One-Step “Green” Synthetic Approach for Mesoporous C-Doped Titanium Dioxide with Efficient Visible Light Photocatalytic Activity

Abstract

Mesoporous C-doped TiO2 nanomaterials with anatase phase are synthesized by a one-step “green” synthetic approach with low-cost inorganic Ti(SO4)2 and glucose as precursors for the first time. This facile method avoids treatment at high temperature, use of expensive or unstable precursors, and production of undesirable byproducts in the synthesis process. The physicochemical properties of as-prepared samples are characterized in detail by X-ray diffraction (XRD), Raman spectroscopy (Raman), N2 adsorption−desorption isotherms, transmission electron microscopy (TEM), Fourier transform-infrared spectroscopy (FT-IR), X-ray photoelectron spectroscopy (XPS), thermogravimetric analysis (TG), UV−vis diffuse reflectance spectroscopy (UV−vis DRS), and photoluminescence (PL).
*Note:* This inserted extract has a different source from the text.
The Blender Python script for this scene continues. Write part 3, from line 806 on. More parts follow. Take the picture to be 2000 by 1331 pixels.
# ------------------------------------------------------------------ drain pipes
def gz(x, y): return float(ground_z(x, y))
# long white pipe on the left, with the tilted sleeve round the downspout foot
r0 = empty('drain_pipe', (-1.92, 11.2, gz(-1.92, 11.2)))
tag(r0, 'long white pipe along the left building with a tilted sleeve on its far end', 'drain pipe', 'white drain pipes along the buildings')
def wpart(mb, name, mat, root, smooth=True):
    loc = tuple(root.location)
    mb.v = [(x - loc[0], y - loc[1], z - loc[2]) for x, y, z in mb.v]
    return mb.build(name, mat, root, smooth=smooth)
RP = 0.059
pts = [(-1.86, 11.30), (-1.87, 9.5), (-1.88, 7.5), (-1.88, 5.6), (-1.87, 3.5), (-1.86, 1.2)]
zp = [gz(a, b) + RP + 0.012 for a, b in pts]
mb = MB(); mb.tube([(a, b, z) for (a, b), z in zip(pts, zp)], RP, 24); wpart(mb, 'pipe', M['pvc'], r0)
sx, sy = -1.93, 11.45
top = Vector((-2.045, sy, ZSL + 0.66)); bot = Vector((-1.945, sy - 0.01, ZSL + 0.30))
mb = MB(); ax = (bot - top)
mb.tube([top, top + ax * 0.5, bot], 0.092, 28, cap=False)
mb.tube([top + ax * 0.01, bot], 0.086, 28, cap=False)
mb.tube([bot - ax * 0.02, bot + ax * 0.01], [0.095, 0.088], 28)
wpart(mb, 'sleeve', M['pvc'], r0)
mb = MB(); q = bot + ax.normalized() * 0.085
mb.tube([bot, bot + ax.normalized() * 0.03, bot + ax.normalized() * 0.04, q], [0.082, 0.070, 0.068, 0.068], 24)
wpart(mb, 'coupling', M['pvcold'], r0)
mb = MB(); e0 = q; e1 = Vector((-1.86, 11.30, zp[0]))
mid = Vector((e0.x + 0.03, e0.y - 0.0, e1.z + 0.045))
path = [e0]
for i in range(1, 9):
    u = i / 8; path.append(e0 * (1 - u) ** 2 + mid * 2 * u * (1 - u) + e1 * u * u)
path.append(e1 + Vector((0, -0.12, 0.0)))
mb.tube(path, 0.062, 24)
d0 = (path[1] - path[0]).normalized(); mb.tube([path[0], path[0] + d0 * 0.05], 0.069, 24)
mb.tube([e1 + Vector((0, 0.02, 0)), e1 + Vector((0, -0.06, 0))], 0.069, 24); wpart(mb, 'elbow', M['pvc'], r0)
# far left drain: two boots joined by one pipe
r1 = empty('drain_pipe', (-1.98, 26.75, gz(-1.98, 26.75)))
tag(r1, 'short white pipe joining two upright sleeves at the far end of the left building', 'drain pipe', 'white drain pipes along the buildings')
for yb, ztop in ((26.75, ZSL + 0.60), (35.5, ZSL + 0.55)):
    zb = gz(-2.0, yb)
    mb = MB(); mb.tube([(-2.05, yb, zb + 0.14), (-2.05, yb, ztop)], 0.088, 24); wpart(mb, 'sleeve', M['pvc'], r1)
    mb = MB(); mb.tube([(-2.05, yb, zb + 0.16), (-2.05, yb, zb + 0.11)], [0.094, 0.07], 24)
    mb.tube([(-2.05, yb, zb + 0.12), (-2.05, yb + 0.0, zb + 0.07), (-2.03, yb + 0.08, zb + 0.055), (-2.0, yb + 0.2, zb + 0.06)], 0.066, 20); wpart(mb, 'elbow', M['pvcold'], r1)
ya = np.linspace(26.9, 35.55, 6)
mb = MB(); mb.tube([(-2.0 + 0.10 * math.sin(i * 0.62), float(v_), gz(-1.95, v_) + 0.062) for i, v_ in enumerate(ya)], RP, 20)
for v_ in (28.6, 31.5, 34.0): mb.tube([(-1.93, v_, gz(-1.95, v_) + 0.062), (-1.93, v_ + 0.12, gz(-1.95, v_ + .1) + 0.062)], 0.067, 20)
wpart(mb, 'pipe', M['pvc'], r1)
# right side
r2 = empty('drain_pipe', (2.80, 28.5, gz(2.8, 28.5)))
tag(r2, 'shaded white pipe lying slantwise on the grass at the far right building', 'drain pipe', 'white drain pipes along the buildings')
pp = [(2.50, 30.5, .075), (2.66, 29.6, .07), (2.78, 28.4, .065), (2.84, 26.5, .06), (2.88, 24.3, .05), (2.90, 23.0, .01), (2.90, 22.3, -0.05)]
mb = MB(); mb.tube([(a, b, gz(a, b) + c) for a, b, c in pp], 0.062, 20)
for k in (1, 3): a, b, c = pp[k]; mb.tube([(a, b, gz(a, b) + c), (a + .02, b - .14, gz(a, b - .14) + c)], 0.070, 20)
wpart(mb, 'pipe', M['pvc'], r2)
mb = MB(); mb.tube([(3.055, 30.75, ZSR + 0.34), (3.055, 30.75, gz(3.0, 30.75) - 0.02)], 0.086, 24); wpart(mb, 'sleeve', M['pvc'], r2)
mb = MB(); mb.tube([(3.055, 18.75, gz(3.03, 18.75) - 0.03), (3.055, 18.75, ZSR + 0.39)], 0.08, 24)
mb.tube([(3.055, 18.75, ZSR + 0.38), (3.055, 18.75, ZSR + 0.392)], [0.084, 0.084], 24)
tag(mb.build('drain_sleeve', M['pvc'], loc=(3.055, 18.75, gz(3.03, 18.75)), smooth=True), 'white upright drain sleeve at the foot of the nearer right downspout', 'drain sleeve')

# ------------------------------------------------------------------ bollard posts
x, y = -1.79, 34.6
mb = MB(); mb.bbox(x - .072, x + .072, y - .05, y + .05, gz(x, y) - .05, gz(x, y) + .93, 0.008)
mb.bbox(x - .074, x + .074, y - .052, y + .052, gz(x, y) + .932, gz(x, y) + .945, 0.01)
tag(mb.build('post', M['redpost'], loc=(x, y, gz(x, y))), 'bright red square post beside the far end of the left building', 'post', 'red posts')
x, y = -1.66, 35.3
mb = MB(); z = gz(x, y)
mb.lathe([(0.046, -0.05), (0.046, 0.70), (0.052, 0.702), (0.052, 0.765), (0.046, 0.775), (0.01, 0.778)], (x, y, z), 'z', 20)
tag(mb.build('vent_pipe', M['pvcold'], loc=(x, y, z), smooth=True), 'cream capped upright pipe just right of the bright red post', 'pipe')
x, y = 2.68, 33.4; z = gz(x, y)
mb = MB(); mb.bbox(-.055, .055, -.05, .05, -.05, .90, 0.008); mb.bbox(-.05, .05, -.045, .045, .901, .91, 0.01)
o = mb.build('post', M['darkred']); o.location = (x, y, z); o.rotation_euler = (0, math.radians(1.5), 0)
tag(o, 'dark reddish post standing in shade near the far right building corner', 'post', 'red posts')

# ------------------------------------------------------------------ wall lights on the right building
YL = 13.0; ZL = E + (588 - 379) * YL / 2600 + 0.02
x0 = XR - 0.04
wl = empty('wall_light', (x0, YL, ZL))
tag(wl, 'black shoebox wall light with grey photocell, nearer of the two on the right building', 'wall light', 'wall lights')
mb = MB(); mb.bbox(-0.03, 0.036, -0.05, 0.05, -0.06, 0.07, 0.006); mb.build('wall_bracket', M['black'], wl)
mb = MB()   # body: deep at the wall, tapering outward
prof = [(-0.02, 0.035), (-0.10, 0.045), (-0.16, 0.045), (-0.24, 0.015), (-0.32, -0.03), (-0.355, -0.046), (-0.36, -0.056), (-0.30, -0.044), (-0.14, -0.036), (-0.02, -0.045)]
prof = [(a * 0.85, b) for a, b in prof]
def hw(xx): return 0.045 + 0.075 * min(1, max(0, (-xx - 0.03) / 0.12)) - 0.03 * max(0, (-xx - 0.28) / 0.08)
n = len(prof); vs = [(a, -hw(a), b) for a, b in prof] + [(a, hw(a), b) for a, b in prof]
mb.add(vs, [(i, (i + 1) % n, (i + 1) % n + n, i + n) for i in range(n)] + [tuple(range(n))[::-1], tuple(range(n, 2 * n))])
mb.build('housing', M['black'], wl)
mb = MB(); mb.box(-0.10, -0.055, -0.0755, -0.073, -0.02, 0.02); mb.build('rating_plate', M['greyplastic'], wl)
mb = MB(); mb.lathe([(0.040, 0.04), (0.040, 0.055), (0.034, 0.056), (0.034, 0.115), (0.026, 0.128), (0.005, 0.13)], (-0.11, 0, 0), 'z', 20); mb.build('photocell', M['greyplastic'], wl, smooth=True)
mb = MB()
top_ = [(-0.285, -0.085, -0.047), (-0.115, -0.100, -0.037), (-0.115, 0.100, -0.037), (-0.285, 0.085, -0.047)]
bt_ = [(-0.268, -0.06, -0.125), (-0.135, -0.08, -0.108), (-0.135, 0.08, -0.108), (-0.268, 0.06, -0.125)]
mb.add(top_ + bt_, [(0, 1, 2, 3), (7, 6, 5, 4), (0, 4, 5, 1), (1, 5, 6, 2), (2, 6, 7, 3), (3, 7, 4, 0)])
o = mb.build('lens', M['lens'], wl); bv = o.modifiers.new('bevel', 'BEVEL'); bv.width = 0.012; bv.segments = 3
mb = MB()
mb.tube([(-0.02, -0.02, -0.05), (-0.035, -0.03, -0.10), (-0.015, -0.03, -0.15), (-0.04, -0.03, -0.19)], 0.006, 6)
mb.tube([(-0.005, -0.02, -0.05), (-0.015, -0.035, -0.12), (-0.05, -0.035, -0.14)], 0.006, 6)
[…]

The results indicate that oxygen sites in the TiO2 lattice are substituted by carbon atoms and an O−Ti−C bond is formed. The observed new electronic states above the valence band edge are directly responsible for the electronic origin of the band gap narrowing and visible light photoactivity of the C-doped TiO2. Furthermore, the possible formation mechanism of mesoporous C-doped TiO2 is also discussed. The as-prepared C-doped TiO2 exhibits excellent visible light photocatalytic activity in degradation of toluene in the gas phase compared with that of commercial TiO2 photocatalyst (P25) and C-doped TiO2 prepared by the solid state method. The efficient activity can be attributed to the large surface area and pore volume. Our novel synthesis approach is energy-efficient and environmentally friendly, which can provide an effective approach for industrial applications owing to its low cost and easy scaling up.